Friday, 13 April 2012
America Unchained
Posted on 14:02 by Unknown
The impetus for ‘America Unchained’ came when English comedian Dave Gorman toured the United States with a one-man show. Fascinated in his youth with the concept of the free-wheeling, transient lifestyle which for him was emblematic of American culture, he was disconcerted to find himself in drinking at the same airport coffee franchises, staying in the same homogenous hotels and barely being able to differentiate between one city and another despite travelling hundreds of miles between them.
Gorman decided he’d had enough of corporate America; enough of chain motels, chain eateries, chain gas stations. He decided to cross America, coast to coast, without giving any money to The Man. To cross America and only give his custom to Mom ‘n’ Pop outlets.

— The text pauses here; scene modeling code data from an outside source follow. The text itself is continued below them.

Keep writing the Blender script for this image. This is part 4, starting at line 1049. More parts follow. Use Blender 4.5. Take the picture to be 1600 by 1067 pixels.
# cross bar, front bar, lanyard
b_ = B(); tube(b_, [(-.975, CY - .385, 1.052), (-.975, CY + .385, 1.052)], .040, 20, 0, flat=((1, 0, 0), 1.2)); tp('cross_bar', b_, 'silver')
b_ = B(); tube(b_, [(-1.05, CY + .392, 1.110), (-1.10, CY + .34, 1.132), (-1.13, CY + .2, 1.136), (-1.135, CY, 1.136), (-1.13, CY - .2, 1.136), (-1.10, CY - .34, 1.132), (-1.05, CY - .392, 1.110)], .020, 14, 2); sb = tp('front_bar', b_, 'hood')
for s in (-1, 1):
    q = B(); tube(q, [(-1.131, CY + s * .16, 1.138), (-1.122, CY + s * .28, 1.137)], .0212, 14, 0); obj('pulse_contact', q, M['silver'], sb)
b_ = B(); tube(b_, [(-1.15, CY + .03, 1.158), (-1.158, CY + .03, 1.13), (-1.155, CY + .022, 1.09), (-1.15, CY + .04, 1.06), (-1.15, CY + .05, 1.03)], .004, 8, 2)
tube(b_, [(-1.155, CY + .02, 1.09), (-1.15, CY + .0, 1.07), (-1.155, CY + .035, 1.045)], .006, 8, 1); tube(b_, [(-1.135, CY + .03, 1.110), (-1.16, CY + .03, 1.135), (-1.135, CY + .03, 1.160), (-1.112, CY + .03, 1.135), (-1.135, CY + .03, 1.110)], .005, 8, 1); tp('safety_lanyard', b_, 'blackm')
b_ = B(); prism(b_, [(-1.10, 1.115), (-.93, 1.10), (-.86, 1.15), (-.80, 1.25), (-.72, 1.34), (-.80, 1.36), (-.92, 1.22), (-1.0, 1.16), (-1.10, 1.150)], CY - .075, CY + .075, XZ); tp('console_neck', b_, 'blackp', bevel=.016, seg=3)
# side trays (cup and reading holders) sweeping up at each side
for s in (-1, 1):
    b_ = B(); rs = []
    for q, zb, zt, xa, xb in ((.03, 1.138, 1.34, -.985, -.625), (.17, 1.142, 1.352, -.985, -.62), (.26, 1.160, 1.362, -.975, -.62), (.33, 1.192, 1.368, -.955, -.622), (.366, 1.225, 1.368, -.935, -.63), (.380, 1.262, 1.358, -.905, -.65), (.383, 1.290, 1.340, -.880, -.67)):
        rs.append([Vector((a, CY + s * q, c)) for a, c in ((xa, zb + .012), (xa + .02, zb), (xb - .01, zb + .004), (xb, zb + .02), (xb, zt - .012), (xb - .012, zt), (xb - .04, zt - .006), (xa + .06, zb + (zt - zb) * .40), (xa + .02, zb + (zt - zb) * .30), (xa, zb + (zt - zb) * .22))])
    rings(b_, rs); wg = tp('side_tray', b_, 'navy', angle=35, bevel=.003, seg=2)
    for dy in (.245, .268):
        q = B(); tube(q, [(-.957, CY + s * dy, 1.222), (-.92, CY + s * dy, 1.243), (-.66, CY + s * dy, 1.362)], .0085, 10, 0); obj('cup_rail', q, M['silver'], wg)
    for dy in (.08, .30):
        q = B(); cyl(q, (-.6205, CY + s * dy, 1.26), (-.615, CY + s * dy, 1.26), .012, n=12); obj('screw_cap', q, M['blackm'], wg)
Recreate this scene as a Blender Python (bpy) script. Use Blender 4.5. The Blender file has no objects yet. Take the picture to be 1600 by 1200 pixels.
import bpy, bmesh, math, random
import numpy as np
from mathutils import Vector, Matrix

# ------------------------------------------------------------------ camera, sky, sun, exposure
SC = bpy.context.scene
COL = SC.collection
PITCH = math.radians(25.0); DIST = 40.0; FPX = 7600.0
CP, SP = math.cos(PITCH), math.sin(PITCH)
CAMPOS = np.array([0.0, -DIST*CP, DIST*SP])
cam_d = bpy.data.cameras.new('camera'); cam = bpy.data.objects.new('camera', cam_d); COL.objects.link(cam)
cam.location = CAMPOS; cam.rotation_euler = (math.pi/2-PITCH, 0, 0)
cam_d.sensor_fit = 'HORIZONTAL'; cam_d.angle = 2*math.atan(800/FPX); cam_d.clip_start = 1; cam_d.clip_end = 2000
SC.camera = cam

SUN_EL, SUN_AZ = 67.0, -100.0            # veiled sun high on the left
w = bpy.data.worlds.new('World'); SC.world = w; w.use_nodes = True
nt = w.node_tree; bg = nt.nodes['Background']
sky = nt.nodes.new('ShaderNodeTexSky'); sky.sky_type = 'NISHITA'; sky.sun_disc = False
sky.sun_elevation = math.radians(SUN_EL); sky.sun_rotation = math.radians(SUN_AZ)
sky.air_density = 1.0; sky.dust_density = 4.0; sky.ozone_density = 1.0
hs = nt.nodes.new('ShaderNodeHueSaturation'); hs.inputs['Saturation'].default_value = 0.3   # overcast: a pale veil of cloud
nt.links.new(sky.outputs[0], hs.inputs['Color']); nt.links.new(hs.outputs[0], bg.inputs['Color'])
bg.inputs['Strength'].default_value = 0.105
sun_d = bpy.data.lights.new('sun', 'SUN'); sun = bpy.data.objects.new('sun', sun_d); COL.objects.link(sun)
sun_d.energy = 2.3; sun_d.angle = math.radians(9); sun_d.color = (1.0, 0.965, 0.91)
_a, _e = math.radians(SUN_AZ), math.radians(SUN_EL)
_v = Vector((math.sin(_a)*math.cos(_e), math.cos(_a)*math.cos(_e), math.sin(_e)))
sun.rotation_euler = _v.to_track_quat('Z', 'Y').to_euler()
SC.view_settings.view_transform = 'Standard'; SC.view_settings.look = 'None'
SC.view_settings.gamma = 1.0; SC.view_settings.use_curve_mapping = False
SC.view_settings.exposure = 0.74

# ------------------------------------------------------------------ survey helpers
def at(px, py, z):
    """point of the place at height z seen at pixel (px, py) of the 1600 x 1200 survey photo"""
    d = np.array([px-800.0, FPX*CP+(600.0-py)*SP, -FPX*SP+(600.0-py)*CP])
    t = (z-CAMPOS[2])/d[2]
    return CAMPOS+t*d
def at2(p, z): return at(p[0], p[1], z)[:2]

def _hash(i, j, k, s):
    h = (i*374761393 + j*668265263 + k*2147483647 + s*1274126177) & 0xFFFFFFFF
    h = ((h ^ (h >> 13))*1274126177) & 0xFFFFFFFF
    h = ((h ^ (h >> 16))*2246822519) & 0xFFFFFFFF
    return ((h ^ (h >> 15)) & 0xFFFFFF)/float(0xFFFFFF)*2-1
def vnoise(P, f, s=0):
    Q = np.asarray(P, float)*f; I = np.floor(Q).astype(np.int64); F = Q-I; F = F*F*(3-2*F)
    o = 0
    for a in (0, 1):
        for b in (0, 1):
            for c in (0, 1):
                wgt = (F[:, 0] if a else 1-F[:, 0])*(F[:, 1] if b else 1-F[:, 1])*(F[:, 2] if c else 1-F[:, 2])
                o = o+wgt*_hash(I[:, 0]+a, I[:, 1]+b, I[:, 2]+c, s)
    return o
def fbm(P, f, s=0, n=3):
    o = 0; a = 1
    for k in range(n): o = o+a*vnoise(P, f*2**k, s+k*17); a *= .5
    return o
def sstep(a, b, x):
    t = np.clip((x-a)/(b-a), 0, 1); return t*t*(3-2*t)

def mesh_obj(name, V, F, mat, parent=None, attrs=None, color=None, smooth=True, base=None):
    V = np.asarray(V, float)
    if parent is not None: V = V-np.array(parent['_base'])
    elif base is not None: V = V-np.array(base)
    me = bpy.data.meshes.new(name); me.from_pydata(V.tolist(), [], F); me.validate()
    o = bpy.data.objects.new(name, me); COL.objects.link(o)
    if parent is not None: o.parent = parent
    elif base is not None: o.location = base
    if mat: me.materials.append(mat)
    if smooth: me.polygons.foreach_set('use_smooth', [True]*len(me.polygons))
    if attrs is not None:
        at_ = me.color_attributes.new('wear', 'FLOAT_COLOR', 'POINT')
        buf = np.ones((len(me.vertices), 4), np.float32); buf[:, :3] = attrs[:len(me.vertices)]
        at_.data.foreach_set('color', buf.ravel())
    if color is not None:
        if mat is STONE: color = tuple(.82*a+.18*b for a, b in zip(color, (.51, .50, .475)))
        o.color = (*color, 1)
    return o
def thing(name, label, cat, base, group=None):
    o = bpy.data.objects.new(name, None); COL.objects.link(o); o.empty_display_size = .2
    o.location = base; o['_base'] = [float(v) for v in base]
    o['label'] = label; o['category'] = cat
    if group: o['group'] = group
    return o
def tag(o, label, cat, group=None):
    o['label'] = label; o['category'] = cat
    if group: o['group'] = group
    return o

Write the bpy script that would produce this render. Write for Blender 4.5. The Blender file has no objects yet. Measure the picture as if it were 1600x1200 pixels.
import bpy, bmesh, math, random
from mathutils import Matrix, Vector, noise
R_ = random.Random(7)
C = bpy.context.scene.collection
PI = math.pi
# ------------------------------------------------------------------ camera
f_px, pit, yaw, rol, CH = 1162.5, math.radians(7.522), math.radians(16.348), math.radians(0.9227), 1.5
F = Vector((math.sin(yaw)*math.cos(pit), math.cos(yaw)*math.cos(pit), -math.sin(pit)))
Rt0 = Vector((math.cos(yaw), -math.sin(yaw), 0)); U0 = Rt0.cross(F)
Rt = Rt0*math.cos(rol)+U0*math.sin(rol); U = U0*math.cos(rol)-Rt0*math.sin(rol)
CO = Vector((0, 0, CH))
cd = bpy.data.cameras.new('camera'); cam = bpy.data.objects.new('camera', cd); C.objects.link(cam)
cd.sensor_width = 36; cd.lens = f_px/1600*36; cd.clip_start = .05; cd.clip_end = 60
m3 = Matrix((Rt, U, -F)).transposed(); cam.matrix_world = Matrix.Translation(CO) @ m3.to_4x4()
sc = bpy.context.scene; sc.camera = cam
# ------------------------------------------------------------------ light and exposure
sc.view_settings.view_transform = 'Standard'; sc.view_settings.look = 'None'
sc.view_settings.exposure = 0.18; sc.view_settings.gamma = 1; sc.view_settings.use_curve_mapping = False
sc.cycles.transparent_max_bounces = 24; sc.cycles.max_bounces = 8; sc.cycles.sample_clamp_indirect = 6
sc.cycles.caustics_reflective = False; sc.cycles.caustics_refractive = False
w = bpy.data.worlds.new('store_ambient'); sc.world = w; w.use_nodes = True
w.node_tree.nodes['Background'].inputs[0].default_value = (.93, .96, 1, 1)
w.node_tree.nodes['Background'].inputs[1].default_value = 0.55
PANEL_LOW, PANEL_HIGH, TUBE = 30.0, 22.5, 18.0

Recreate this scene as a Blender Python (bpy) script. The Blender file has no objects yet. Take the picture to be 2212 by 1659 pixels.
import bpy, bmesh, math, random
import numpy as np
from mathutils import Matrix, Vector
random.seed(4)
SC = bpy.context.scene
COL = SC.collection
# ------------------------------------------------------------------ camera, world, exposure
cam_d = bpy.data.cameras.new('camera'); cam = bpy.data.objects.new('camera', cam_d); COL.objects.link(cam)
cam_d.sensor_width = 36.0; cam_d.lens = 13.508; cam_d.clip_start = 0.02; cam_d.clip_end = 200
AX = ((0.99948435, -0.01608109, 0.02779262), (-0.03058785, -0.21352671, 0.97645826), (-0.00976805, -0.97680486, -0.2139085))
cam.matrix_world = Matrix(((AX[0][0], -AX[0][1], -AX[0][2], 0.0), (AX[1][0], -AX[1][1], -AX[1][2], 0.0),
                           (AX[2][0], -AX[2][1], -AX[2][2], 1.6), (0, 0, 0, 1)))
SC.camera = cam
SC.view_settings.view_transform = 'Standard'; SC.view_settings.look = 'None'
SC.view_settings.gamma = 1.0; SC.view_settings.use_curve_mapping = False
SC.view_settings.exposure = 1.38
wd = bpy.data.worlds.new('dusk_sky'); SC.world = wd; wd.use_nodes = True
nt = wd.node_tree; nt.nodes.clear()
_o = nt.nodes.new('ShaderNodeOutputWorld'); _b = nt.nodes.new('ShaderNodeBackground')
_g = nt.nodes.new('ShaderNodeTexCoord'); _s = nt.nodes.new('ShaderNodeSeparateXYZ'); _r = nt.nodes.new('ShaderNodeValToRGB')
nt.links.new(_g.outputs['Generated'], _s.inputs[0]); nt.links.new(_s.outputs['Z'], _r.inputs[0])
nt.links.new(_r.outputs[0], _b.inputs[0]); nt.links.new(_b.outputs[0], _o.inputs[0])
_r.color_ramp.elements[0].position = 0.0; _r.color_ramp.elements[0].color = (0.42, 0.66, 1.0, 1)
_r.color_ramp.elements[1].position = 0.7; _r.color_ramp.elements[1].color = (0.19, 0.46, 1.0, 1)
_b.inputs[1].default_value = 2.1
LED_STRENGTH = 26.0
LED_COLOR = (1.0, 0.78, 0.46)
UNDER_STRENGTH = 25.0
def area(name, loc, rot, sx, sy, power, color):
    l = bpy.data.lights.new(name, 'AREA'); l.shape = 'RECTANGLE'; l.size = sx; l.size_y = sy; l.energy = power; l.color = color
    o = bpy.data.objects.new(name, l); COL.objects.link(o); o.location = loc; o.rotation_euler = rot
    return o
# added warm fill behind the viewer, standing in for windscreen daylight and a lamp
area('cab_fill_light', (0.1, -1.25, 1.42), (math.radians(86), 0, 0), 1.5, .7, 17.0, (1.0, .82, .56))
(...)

To discover, essentially, the real America.
‘America Unchained’ is the story of how he almost didn’t achieve it.
Landing in the States with his director-cum-camera-operator Steph Wagstaffe, Gorman immediately hares off the planned route in order to find a suitable car for the journey. He picks up a second hand Ford Torino station wagon. That’s second hand as in 1974 model, by the way. It has “666” as part of its license plate. Many people would have backed away from it; Gorman practically falls in love with it. The Torino proves itself a poisoned chalice on four wheels (“Ford,” a mechanic remarks airily later in the documentary after it’s broken down for the umpteenth time: “Fix Or Repair Daily.”)
With a muffler begging replacement before the road trip’s underway, Gorman accentuates the positive and gives his business to an independent garage. Then he discovers that there’s a town called Independence and makes another deviation from the planned route in order to pay a visit. It’s a disappointment. Combing the map, he locates a bunch other towns called Independence dotted all over the USA. The coast-to-coast in a more or less straight line idea goes quite spectacularly tits up at this point.
It’s fair to say that Gorman’s haphazard and whimsical approach to the project tempts fate. Fate turns out to be a real bastard and it’s a Wagstaffe who bears the brunt. Suffering with back pains severe enough to leave her unable to operate the camera (Gorman assumes DoP duties for a while; let’s be charitable and just say that it’s not really his forte), she eventually has to depart the project and fly back to England. Marooned in Moab, Utah for a week while producer Andy Devonshire tries to pressgang someone – anyone – into replacing Wagstaffe, Gorman undergoes a small personal meltdown.
Actually, no. Gorman full-on fucking wigs out a la Captain Willard in the opening scenes of ‘Apocalypse Now’. We’re talking personal heart of darkness territory, only with a Utah hotel room instead of one in Saigon.
How bad does it get? You’ll have to watch ‘America Unchained’ to find out.
Evidently unable to find anyone else, Devonshire flies out to America to help Gorman finish the documentary. He’s wanting to get home before Christmas to spend the festive period with his baby daughter and puts the kibosh on Gorman’s excessive peregrinations straightaway. Which is all well and good, but Devonshire doesn’t have any influence over the vagaries of the Torino.
‘America Unchained’ is an entertaining 75-minute film which, approached as a stand-alone work, pretty much ticks the required boxes. I purposefully left a couple of years between reading the accompanying book and watching the DVD. And yet I still can’t quite reconcile the substantial 378-page paperback, with its wealth of observation, detail and often screamingly funny set-pieces, with its wistful and slightly flimsy celluloid counterpart. Still, the film never outstays its welcome and Gorman makes for a genial guide along the highways and byways of America, full of self-deprecating humour and “everyman” likeability. He certainly comes across as a nicer guy than I’d have proved in the circumstances. Me, I’d have shot that fucking car after the first fifty miles.